DATA LINES ->
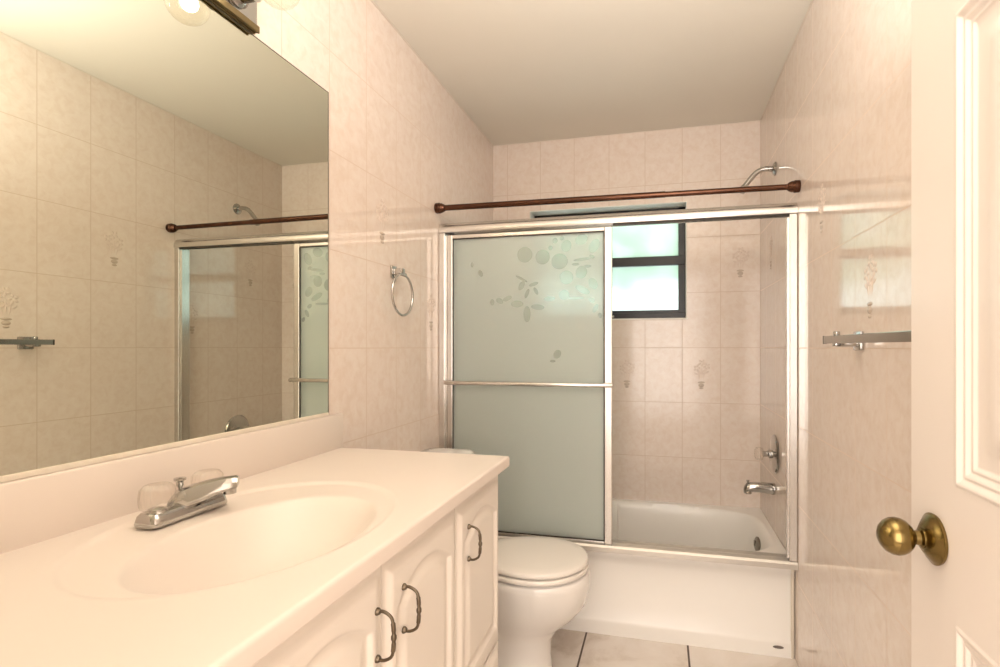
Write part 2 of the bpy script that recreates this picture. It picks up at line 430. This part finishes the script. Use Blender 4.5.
--
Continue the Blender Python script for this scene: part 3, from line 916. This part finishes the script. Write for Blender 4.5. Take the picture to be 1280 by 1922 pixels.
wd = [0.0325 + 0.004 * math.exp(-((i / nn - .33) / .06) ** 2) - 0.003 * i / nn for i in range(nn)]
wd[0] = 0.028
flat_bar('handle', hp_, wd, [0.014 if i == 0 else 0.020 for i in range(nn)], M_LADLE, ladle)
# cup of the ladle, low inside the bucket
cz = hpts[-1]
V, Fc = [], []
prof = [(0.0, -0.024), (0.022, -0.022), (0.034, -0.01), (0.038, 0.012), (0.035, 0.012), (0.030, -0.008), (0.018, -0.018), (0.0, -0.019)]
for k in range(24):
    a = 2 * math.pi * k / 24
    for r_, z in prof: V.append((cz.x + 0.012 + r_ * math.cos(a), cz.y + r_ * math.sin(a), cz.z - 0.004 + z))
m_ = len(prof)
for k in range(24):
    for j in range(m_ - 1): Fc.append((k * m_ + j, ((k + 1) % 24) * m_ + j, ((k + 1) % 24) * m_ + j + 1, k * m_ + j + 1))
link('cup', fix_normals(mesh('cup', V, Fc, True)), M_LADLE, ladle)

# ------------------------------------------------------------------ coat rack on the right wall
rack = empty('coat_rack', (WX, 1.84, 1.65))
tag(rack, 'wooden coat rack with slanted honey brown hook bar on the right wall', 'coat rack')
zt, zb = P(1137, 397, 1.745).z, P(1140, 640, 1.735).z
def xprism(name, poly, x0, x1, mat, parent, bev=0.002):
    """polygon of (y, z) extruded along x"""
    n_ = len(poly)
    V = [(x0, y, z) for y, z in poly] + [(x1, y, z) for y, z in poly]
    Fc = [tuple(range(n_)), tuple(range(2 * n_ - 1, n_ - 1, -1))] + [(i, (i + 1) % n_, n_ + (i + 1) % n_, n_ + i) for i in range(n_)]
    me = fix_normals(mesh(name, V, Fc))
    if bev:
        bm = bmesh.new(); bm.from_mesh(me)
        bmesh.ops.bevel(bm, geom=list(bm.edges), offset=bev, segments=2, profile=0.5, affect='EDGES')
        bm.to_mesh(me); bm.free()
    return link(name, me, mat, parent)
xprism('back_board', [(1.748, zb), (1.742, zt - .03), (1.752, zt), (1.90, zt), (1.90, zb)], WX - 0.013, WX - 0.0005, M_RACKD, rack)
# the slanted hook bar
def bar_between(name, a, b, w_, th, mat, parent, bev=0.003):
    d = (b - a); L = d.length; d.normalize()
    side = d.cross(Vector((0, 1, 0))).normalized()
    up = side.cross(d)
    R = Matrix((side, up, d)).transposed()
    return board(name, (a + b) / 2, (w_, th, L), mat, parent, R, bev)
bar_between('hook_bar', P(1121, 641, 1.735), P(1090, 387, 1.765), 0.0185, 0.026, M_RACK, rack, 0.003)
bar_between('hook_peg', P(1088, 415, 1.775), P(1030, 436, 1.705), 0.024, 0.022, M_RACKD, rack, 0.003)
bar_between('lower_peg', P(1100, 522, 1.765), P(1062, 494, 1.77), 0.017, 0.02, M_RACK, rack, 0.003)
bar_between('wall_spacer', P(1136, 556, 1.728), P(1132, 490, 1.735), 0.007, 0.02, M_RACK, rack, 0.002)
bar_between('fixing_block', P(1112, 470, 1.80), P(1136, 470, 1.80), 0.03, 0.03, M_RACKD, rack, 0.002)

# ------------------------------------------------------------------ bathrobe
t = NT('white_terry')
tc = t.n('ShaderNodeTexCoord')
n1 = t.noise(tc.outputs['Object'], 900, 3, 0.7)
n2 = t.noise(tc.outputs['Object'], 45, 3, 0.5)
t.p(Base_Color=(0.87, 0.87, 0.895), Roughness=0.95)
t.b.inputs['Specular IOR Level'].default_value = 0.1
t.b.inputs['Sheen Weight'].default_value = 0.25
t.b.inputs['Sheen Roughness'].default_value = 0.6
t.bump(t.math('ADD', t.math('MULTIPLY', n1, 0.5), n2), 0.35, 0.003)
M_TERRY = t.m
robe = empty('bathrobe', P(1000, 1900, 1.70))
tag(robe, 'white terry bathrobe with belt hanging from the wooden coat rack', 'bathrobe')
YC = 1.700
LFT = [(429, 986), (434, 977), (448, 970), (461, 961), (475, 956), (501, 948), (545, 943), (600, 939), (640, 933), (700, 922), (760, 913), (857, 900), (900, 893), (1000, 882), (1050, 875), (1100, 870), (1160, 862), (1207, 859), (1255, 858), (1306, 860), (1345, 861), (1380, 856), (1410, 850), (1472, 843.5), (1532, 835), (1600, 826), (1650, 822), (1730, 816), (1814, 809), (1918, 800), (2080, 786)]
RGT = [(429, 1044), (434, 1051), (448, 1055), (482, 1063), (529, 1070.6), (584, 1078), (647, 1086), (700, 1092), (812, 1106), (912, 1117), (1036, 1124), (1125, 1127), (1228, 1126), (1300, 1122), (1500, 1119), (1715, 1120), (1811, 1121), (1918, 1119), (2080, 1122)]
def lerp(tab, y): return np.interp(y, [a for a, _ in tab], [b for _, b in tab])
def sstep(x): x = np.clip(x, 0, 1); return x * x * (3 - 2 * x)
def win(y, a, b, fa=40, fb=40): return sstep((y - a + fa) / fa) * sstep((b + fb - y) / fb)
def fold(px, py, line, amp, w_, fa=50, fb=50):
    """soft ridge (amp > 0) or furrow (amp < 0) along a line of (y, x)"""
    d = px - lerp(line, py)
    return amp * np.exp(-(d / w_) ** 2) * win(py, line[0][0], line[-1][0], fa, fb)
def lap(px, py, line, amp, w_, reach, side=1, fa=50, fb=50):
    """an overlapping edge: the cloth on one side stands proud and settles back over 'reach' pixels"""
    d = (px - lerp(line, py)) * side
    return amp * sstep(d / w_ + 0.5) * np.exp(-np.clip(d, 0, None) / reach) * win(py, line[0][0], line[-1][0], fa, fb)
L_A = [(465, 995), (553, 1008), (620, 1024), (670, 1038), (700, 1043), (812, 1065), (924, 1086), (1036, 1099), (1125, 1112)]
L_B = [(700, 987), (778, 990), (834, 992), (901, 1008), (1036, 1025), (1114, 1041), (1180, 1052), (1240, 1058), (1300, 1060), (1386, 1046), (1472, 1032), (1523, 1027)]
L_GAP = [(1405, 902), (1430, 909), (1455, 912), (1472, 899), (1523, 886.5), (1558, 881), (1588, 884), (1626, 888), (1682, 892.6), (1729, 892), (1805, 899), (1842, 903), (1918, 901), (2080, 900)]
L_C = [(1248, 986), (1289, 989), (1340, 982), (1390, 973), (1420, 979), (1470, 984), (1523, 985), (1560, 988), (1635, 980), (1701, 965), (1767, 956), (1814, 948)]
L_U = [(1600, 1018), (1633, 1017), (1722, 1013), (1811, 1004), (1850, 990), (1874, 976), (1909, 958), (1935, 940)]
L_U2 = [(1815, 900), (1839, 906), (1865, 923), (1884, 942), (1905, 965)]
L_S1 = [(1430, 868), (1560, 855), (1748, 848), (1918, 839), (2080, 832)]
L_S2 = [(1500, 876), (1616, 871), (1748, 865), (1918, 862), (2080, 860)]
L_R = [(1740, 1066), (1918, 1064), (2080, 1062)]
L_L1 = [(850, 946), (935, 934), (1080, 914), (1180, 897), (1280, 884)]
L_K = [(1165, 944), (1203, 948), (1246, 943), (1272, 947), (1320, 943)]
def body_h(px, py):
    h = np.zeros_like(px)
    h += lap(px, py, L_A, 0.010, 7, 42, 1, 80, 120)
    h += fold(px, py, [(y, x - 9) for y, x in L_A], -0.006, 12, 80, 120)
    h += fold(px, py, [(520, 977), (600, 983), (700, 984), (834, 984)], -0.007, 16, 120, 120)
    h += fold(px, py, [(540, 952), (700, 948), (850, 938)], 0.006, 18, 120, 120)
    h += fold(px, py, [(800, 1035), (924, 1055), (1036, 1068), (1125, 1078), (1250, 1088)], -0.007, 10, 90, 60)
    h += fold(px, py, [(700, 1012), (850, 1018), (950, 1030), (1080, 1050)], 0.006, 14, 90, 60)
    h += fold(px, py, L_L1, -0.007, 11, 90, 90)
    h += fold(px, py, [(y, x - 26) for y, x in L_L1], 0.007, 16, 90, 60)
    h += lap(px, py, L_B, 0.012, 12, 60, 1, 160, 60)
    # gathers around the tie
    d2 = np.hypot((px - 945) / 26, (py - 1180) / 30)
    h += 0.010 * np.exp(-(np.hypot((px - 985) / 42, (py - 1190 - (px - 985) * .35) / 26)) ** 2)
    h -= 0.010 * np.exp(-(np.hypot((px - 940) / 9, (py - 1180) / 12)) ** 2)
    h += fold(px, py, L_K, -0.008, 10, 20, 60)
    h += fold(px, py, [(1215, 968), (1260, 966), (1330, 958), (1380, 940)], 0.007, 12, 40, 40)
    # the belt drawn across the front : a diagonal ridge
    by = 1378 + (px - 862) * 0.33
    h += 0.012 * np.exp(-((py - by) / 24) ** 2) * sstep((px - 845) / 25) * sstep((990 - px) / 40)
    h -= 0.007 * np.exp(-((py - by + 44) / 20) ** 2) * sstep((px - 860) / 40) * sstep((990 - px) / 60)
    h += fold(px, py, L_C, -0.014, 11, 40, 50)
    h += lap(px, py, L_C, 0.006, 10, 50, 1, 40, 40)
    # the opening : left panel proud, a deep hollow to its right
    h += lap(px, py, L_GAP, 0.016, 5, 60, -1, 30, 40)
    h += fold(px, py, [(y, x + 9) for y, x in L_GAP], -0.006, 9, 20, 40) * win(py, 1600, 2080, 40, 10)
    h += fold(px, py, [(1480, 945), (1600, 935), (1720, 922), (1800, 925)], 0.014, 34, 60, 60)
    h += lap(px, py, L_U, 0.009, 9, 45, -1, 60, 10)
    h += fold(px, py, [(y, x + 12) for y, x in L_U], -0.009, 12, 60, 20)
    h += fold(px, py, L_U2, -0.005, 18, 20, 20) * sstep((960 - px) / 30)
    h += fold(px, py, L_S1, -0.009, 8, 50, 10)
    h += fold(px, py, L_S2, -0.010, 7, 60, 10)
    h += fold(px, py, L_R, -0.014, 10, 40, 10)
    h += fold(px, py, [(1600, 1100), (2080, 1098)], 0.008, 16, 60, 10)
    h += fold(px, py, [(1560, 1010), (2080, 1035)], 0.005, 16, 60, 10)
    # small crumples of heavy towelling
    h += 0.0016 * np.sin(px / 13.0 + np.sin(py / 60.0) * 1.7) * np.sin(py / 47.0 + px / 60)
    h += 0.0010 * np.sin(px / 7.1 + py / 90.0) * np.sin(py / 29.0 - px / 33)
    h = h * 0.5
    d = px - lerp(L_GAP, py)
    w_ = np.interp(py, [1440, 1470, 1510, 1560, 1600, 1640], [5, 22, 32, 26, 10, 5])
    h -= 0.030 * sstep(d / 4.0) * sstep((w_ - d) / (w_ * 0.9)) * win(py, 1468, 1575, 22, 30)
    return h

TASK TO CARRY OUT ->
Write out every line of the preceding listing that contains "Blender".

FULL SOLUTION ->
Write part 2 of the bpy script that recreates this picture. It picks up at line 430. This part finishes the script. Use Blender 4.5.
Continue the Blender Python script for this scene: part 3, from line 916. This part finishes the script. Write for Blender 4.5. Take the picture to be 1280 by 1922 pixels.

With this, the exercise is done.